• _Set task_:
Repeat, exactly and in full, the lines of the listing below, but without any pictures.

• _Extracted records_:
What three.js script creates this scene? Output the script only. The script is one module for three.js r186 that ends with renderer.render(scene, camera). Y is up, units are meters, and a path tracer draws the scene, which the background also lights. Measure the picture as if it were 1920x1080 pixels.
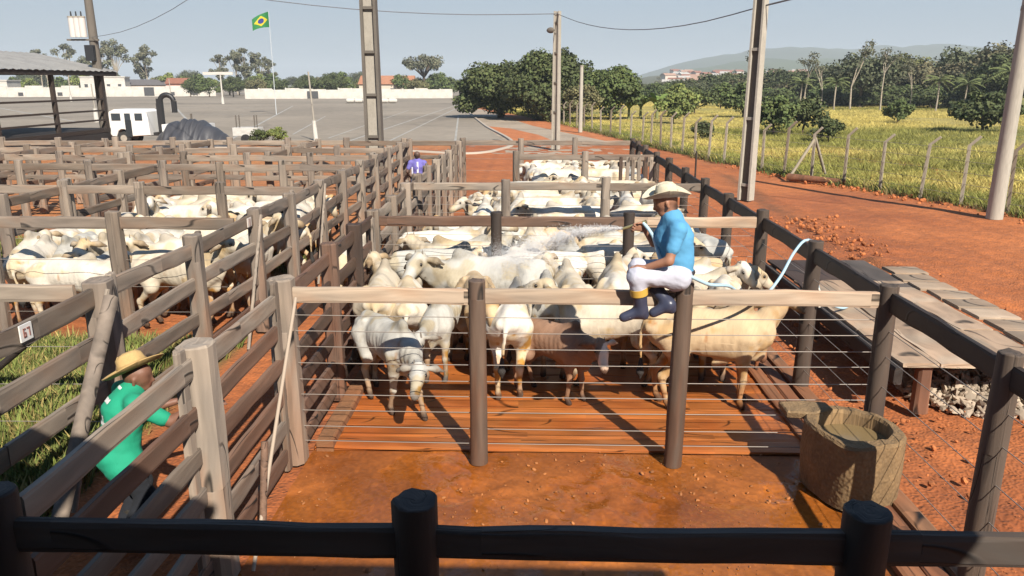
import * as THREE from 'three';
import { mergeGeometries } from 'three/addons/utils/BufferGeometryUtils.js';

// ------------------------------------------------------------------ camera, sky, sun, exposure
const scene = new THREE.Scene();
const camera = new THREE.PerspectiveCamera(41.217, 16 / 9, 0.05, 9000);
camera.position.set(0, 3.7, 0);
camera.rotation.order = 'YXZ';
camera.rotation.set(-15.008 * Math.PI / 180, 1.541 * Math.PI / 180, 0);
const renderer = new THREE.WebGLRenderer({ antialias: true });
renderer.toneMapping = THREE.LinearToneMapping;
renderer.toneMappingExposure = 1.85;
renderer.shadowMap.enabled = true;

const SUN = new THREE.Vector3(0.98, 1.9, 2.1).normalize();
{
  const W = 512, H = 256, d = new Float32Array(W * H * 4);
  const stops = [[-1, 0.1009, 0.0505, 0.0252], [-0.06, 0.1443, 0.0866, 0.0577], [-0.005, 0.209, 0.2299, 0.2448], [0.0, 0.2239, 0.2538, 0.2776], [0.05, 0.2407, 0.2836, 0.3199], [0.12, 0.2221, 0.2847, 0.3471], [0.35, 0.1082, 0.1802, 0.2884], [1, 0.0432, 0.0937, 0.2091]];
  for (let j = 0; j < H; j++) {
    const y = Math.sin((j + .5) / H * Math.PI - Math.PI / 2);
    let k = 0; while (k < stops.length - 2 && stops[k + 1][0] < y) k++;
    const a = stops[k], b = stops[k + 1], t = Math.min(1, Math.max(0, (y - a[0]) / (b[0] - a[0])));
    for (let i = 0; i < W; i++) {
      const o = (j * W + i) * 4;
      for (let c = 0; c < 3; c++) d[o + c] = a[c + 1] + (b[c + 1] - a[c + 1]) * t;
      d[o + 3] = 1;
    }
  }
  const t = new THREE.DataTexture(d, W, H, THREE.RGBAFormat, THREE.FloatType);
  t.mapping = THREE.EquirectangularReflectionMapping;
  t.magFilter = t.minFilter = THREE.LinearFilter; t.needsUpdate = true;
  scene.background = t; scene.environment = t;
}
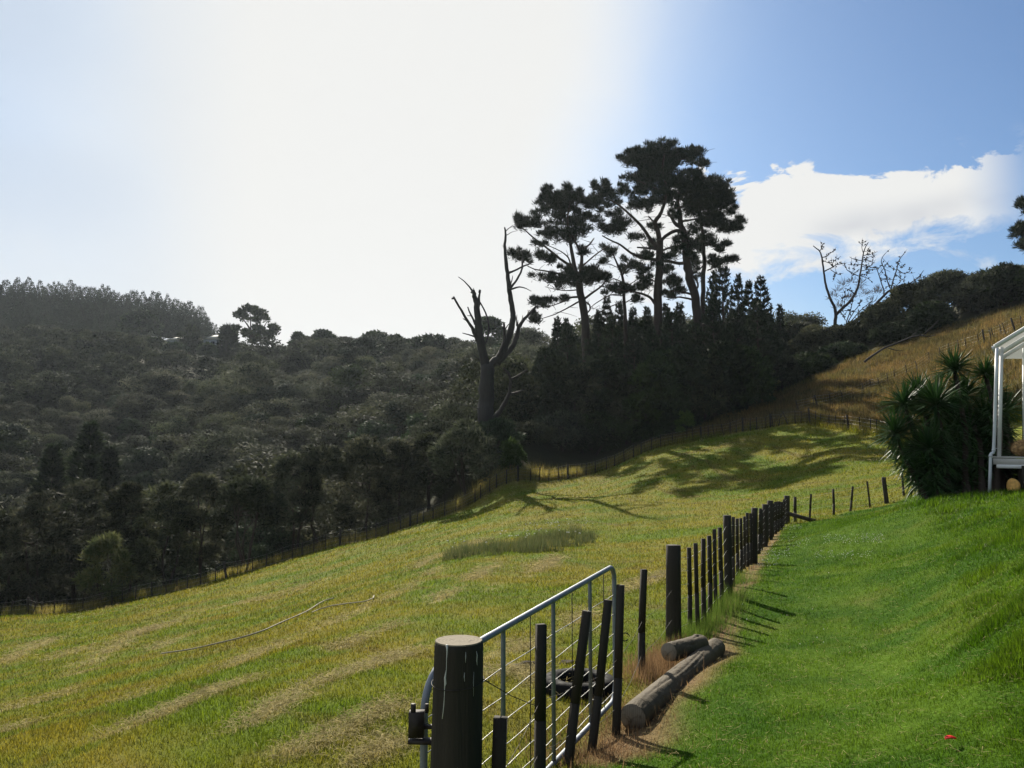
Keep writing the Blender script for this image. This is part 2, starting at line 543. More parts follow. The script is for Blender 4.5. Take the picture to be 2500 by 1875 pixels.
def turf_color(h):
    pos = h.n('ShaderNodeNewGeometry').outputs['Position']
    sp = h.n('ShaderNodeSeparateXYZ'); h.set(sp.inputs[0], pos)
    row = h.attr('row')
    cv = h.n('ShaderNodeCombineXYZ')
    h.set(cv.inputs[0], row); h.set(cv.inputs[1], h.m('MULTIPLY', sp.outputs[0], 0.16))
    n1 = h.noise(cv.outputs[0], 0.55, 4, 0.6)
    n2 = h.noise(cv.outputs[0], 1.7, 5, 0.65)
    n3 = h.noise(pos, 0.35, 3, 0.55)
    n4 = h.noise(pos, 5.0, 4, 0.65)
    n5 = h.noise(pos, 1.1, 4, 0.6)
    f = h.m('ADD', h.m('MULTIPLY', n1, 0.55), h.m('MULTIPLY', n3, 0.45))
    pad = h.mix(h.rng(f, 0.40, 0.58), C(.084, .124, .008), C(.152, .138, .016))
    pad = h.mix(h.m('MULTIPLY', h.rng(n2, 0.50, 0.68), 0.75), pad, C(.105, .082, .022))
    pad = h.mix(h.m('MULTIPLY', h.rng(n5, 0.52, 0.72), 0.55), pad, C(.066, .118, .007))
    straw = h.m('MULTIPLY', h.rng(n2, 0.34, 0.24), h.rng(n4, 0.35, 0.6))
    pad = h.mix(h.m('MULTIPLY', straw, 0.5), pad, C(.26, .215, .10))
    pad = h.mix(h.m('MULTIPLY', h.attr('hay'), 0.85), pad, h.mix(n4, C(.17, .14, .055), C(.36, .30, .14)))
    lawn = h.mix(h.rng(n5, 0.32, 0.66), C(.032, .081, .003), C(.067, .124, .006))
    lawn = h.mix(h.m('MULTIPLY', h.m('MULTIPLY', h.rng(n3, 0.54, 0.70), h.rng(n5, 0.42, 0.64)), 0.75), lawn, C(.125, .120, .030))
    lawn = h.mix(h.m('MULTIPLY', h.rng(n4, 0.55, 0.75), 0.5), lawn, C(.10, .18, .016))
    dry = h.mix(h.rng(n3, 0.38, 0.62), C(.138, .095, .038), C(.086, .074, .029))
    dry = h.mix(h.m('MULTIPLY', h.rng(n5, 0.5, 0.72), 0.6), dry, C(.13, .13, .035))
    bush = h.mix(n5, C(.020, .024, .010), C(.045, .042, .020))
    rank = h.mix(n5, C(.20, .23, .045), C(.34, .24, .09))
    bare = h.mix(n4, C(.10, .062, .032), C(.27, .18, .09))
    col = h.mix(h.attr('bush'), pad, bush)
    col = h.mix(h.m('MULTIPLY', h.attr('rank'), 0.8), col, rank)
    col = h.mix(h.attr('dry'), col, dry)
    col = h.mix(h.attr('lawn'), col, lawn)
    col = h.mix(h.attr('bare'), col, bare)
    return col, n4


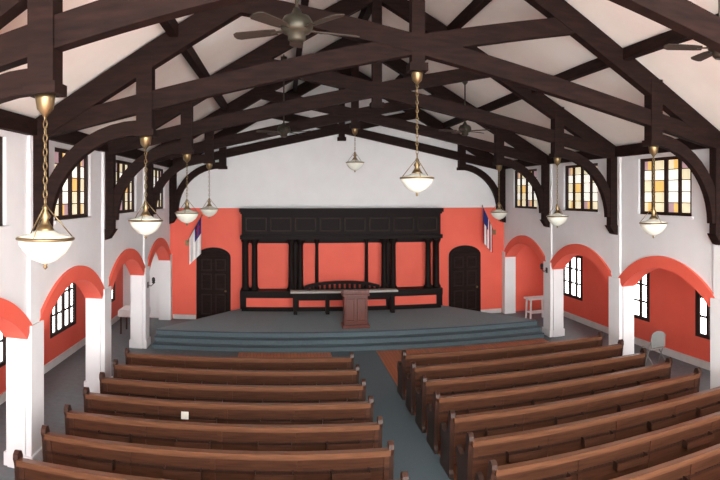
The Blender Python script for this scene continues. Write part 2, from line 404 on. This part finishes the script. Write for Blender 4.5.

• _Exercise answer_:
What three.js script creates this scene? Output the script only. The script is one module for three.js r186 that ends with renderer.render(scene, camera). Y is up, units are meters, and a path tracer draws the scene, which the background also lights. Measure the picture as if it were 1920x1080 pixels.
import * as THREE from 'three';
import { mergeGeometries } from 'three/addons/utils/BufferGeometryUtils.js';

// ------------------------------------------------------------------ camera, sky, sun, exposure
const scene = new THREE.Scene();
const camera = new THREE.PerspectiveCamera(41.217, 16 / 9, 0.05, 9000);
camera.position.set(0, 3.7, 0);
camera.rotation.order = 'YXZ';
camera.rotation.set(-15.008 * Math.PI / 180, 1.541 * Math.PI / 180, 0);
const renderer = new THREE.WebGLRenderer({ antialias: true });
renderer.toneMapping = THREE.LinearToneMapping;
renderer.toneMappingExposure = 1.85;
renderer.shadowMap.enabled = true;

const SUN = new THREE.Vector3(0.98, 1.9, 2.1).normalize();
{
  const W = 512, H = 256, d = new Float32Array(W * H * 4);
  const stops = [[-1, 0.1009, 0.0505, 0.0252], [-0.06, 0.1443, 0.0866, 0.0577], [-0.005, 0.209, 0.2299, 0.2448], [0.0, 0.2239, 0.2538, 0.2776], [0.05, 0.2407, 0.2836, 0.3199], [0.12, 0.2221, 0.2847, 0.3471], [0.35, 0.1082, 0.1802, 0.2884], [1, 0.0432, 0.0937, 0.2091]];
  for (let j = 0; j < H; j++) {
    const y = Math.sin((j + .5) / H * Math.PI - Math.PI / 2);
    let k = 0; while (k < stops.length - 2 && stops[k + 1][0] < y) k++;
    const a = stops[k], b = stops[k + 1], t = Math.min(1, Math.max(0, (y - a[0]) / (b[0] - a[0])));
    for (let i = 0; i < W; i++) {
      const o = (j * W + i) * 4;
      for (let c = 0; c < 3; c++) d[o + c] = a[c + 1] + (b[c + 1] - a[c + 1]) * t;
      d[o + 3] = 1;
    }
  }
  const t = new THREE.DataTexture(d, W, H, THREE.RGBAFormat, THREE.FloatType);
  t.mapping = THREE.EquirectangularReflectionMapping;
  t.magFilter = t.minFilter = THREE.LinearFilter; t.needsUpdate = true;
  scene.background = t; scene.environment = t;
}
Keep writing the Blender script for this image. This is part 2, starting at line 543. More parts follow. The script is for Blender 4.5. Take the picture to be 2500 by 1875 pixels.
def turf_color(h):
    pos = h.n('ShaderNodeNewGeometry').outputs['Position']
    sp = h.n('ShaderNodeSeparateXYZ'); h.set(sp.inputs[0], pos)
    row = h.attr('row')
    cv = h.n('ShaderNodeCombineXYZ')
    h.set(cv.inputs[0], row); h.set(cv.inputs[1], h.m('MULTIPLY', sp.outputs[0], 0.16))
    n1 = h.noise(cv.outputs[0], 0.55, 4, 0.6)
    n2 = h.noise(cv.outputs[0], 1.7, 5, 0.65)
    n3 = h.noise(pos, 0.35, 3, 0.55)
    n4 = h.noise(pos, 5.0, 4, 0.65)
    n5 = h.noise(pos, 1.1, 4, 0.6)
    f = h.m('ADD', h.m('MULTIPLY', n1, 0.55), h.m('MULTIPLY', n3, 0.45))
    pad = h.mix(h.rng(f, 0.40, 0.58), C(.084, .124, .008), C(.152, .138, .016))
    pad = h.mix(h.m('MULTIPLY', h.rng(n2, 0.50, 0.68), 0.75), pad, C(.105, .082, .022))
    pad = h.mix(h.m('MULTIPLY', h.rng(n5, 0.52, 0.72), 0.55), pad, C(.066, .118, .007))
    straw = h.m('MULTIPLY', h.rng(n2, 0.34, 0.24), h.rng(n4, 0.35, 0.6))
    pad = h.mix(h.m('MULTIPLY', straw, 0.5), pad, C(.26, .215, .10))
    pad = h.mix(h.m('MULTIPLY', h.attr('hay'), 0.85), pad, h.mix(n4, C(.17, .14, .055), C(.36, .30, .14)))
    lawn = h.mix(h.rng(n5, 0.32, 0.66), C(.032, .081, .003), C(.067, .124, .006))
    lawn = h.mix(h.m('MULTIPLY', h.m('MULTIPLY', h.rng(n3, 0.54, 0.70), h.rng(n5, 0.42, 0.64)), 0.75), lawn, C(.125, .120, .030))
    lawn = h.mix(h.m('MULTIPLY', h.rng(n4, 0.55, 0.75), 0.5), lawn, C(.10, .18, .016))
    dry = h.mix(h.rng(n3, 0.38, 0.62), C(.138, .095, .038), C(.086, .074, .029))
    dry = h.mix(h.m('MULTIPLY', h.rng(n5, 0.5, 0.72), 0.6), dry, C(.13, .13, .035))
    bush = h.mix(n5, C(.020, .024, .010), C(.045, .042, .020))
    rank = h.mix(n5, C(.20, .23, .045), C(.34, .24, .09))
    bare = h.mix(n4, C(.10, .062, .032), C(.27, .18, .09))
    col = h.mix(h.attr('bush'), pad, bush)
    col = h.mix(h.m('MULTIPLY', h.attr('rank'), 0.8), col, rank)
    col = h.mix(h.attr('dry'), col, dry)
    col = h.mix(h.attr('lawn'), col, lawn)
    col = h.mix(h.attr('bare'), col, bare)
    return col, n4


The Blender Python script for this scene continues. Write part 2, from line 404 on. This part finishes the script. Write for Blender 4.5.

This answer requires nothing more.